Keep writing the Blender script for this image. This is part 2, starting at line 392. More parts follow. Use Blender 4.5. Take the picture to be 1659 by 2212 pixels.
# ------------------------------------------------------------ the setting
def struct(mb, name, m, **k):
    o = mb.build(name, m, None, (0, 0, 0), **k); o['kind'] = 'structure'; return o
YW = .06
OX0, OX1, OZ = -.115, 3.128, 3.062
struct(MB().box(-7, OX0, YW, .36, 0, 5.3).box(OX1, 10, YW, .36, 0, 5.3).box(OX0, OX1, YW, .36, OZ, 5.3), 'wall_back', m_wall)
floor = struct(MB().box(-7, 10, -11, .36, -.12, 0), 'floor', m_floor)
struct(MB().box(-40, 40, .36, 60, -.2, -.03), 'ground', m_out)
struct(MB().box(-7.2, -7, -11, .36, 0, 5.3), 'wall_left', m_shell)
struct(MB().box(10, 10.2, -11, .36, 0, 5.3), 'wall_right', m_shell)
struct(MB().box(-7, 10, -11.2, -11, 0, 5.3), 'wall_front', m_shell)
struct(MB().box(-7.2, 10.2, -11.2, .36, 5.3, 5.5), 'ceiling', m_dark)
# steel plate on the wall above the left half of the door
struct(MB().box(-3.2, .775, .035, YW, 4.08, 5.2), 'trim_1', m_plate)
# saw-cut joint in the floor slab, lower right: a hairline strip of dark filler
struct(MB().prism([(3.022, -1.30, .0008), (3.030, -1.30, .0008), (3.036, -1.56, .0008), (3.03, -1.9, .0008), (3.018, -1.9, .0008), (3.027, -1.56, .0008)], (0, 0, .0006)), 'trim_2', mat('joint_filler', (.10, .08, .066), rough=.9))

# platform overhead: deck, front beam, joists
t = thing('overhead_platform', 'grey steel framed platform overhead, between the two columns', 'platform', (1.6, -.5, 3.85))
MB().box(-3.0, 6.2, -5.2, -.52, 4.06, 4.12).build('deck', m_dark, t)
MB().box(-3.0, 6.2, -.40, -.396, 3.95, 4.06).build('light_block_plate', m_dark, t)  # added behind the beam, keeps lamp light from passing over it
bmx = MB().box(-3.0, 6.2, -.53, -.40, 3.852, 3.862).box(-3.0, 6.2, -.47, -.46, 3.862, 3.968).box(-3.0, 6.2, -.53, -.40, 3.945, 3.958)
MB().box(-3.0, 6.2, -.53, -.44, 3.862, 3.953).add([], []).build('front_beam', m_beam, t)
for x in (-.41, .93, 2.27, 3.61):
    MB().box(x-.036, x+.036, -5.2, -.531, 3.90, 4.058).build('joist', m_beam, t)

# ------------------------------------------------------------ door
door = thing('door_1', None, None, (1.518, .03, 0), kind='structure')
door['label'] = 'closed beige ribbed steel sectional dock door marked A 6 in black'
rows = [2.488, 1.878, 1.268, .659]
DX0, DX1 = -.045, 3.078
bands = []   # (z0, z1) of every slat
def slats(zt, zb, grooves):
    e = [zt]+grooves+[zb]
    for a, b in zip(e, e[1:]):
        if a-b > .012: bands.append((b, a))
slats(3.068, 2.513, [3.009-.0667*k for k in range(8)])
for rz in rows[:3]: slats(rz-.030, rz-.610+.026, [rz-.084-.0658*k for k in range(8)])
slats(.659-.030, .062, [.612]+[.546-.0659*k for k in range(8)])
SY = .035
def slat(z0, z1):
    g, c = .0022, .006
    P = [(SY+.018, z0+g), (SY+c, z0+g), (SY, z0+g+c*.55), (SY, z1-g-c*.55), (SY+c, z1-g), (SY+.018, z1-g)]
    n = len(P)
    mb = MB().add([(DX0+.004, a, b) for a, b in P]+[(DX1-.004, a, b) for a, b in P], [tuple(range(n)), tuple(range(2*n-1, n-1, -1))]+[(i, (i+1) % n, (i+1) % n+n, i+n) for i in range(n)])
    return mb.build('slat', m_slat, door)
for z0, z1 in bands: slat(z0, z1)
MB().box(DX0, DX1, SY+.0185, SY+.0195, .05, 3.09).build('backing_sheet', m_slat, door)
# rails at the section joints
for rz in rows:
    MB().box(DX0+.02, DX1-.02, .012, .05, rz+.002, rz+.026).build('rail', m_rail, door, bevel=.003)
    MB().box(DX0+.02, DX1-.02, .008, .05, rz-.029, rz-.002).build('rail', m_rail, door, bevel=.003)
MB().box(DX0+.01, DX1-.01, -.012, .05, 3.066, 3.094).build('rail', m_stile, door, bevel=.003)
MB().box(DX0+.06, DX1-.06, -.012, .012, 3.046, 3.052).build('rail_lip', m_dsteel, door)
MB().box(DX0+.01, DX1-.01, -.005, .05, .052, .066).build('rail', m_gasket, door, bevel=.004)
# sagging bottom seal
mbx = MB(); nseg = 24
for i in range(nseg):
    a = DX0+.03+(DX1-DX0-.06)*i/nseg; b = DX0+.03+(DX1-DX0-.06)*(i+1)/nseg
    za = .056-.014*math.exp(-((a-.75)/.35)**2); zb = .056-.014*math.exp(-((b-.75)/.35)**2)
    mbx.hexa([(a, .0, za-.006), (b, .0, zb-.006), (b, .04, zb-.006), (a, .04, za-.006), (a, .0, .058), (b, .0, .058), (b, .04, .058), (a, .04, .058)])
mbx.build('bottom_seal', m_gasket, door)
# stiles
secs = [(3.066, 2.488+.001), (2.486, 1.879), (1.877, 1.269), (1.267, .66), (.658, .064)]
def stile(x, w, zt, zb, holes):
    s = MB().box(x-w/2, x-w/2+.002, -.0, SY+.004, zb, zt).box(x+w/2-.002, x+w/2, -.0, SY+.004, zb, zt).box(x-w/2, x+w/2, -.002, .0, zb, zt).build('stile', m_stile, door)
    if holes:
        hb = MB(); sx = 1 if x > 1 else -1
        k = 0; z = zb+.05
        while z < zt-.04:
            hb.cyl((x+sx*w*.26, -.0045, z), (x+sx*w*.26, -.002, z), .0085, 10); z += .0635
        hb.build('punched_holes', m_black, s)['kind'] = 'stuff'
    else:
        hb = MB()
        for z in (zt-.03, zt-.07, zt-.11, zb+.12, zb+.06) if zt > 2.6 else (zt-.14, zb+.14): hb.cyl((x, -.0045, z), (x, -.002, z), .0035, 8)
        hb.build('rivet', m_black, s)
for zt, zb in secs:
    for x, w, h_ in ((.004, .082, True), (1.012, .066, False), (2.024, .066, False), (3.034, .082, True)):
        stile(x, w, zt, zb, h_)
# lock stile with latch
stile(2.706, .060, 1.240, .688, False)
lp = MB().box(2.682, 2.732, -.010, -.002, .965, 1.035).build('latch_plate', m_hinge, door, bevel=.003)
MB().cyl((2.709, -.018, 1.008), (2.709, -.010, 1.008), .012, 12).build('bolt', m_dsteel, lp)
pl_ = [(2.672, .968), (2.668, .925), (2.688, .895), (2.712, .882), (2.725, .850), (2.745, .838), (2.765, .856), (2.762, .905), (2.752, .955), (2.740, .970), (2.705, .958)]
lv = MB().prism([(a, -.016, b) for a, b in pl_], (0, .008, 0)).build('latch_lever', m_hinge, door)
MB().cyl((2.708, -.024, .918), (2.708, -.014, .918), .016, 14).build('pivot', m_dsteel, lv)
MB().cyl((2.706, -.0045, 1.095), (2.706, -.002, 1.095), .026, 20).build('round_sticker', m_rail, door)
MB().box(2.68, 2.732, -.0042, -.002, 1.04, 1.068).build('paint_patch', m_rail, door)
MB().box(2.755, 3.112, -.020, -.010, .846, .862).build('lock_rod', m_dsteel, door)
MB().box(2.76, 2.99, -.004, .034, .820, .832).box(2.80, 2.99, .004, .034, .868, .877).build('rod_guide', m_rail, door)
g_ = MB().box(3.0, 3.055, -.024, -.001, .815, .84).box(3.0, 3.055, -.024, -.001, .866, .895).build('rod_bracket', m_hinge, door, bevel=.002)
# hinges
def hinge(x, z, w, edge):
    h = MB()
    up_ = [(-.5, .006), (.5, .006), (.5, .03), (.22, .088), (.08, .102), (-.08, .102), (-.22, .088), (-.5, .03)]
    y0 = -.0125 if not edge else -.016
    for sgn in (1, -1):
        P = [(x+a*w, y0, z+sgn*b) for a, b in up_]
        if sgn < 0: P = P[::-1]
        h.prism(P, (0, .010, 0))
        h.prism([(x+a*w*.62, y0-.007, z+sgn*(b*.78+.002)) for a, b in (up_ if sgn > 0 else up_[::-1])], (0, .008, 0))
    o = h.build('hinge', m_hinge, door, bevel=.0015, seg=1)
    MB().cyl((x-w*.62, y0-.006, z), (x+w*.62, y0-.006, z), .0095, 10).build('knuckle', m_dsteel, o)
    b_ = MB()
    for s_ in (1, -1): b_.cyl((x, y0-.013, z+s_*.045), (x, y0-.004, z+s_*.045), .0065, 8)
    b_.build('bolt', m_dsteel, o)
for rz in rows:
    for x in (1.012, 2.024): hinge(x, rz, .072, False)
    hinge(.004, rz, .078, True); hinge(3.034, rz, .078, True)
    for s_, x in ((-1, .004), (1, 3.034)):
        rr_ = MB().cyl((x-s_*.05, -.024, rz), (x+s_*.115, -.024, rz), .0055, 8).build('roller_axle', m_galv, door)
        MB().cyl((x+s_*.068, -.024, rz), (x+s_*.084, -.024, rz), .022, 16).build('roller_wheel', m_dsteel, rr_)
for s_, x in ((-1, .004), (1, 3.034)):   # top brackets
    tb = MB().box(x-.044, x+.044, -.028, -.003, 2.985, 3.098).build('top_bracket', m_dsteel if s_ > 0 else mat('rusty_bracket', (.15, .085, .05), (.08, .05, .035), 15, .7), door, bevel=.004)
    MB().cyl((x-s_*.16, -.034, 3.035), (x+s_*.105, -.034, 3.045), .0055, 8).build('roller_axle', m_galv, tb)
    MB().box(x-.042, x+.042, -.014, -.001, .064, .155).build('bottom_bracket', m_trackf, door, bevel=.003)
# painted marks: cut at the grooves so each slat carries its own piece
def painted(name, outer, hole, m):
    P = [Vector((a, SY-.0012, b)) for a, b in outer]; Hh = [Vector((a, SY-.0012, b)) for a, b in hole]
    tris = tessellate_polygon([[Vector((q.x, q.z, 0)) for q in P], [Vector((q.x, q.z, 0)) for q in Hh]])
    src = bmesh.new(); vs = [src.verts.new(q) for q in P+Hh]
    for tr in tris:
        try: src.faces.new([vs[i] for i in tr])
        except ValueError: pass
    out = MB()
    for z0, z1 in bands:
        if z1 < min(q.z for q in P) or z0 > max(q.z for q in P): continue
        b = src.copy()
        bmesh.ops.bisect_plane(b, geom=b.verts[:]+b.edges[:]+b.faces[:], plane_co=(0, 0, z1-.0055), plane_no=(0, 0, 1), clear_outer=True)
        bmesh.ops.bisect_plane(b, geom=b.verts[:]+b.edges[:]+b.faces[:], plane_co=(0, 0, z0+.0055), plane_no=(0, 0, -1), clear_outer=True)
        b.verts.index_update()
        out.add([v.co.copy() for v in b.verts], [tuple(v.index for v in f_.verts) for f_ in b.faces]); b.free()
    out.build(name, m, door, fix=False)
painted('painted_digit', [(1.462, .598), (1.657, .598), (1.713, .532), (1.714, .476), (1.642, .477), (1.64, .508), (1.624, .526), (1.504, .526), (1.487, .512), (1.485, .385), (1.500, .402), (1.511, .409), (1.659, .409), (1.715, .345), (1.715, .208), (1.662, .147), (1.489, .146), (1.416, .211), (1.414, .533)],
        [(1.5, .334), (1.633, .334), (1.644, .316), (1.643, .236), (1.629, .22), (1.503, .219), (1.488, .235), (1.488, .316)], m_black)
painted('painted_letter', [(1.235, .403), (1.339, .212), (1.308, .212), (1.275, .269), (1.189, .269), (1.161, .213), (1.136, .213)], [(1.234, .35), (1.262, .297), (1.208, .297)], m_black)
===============
* _What you should do_:
Beginning at the top of the data, please return every line until and including the line containing "(.10, .08, .066), rough=.9))", copied exactly, and nothing past it.

* _Solution to the exercise_:
Keep writing the Blender script for this image. This is part 2, starting at line 392. More parts follow. Use Blender 4.5. Take the picture to be 1659 by 2212 pixels.
# ------------------------------------------------------------ the setting
def struct(mb, name, m, **k):
    o = mb.build(name, m, None, (0, 0, 0), **k); o['kind'] = 'structure'; return o
YW = .06
OX0, OX1, OZ = -.115, 3.128, 3.062
struct(MB().box(-7, OX0, YW, .36, 0, 5.3).box(OX1, 10, YW, .36, 0, 5.3).box(OX0, OX1, YW, .36, OZ, 5.3), 'wall_back', m_wall)
floor = struct(MB().box(-7, 10, -11, .36, -.12, 0), 'floor', m_floor)
struct(MB().box(-40, 40, .36, 60, -.2, -.03), 'ground', m_out)
struct(MB().box(-7.2, -7, -11, .36, 0, 5.3), 'wall_left', m_shell)
struct(MB().box(10, 10.2, -11, .36, 0, 5.3), 'wall_right', m_shell)
struct(MB().box(-7, 10, -11.2, -11, 0, 5.3), 'wall_front', m_shell)
struct(MB().box(-7.2, 10.2, -11.2, .36, 5.3, 5.5), 'ceiling', m_dark)
# steel plate on the wall above the left half of the door
struct(MB().box(-3.2, .775, .035, YW, 4.08, 5.2), 'trim_1', m_plate)
# saw-cut joint in the floor slab, lower right: a hairline strip of dark filler
struct(MB().prism([(3.022, -1.30, .0008), (3.030, -1.30, .0008), (3.036, -1.56, .0008), (3.03, -1.9, .0008), (3.018, -1.9, .0008), (3.027, -1.56, .0008)], (0, 0, .0006)), 'trim_2', mat('joint_filler', (.10, .08, .066), rough=.9))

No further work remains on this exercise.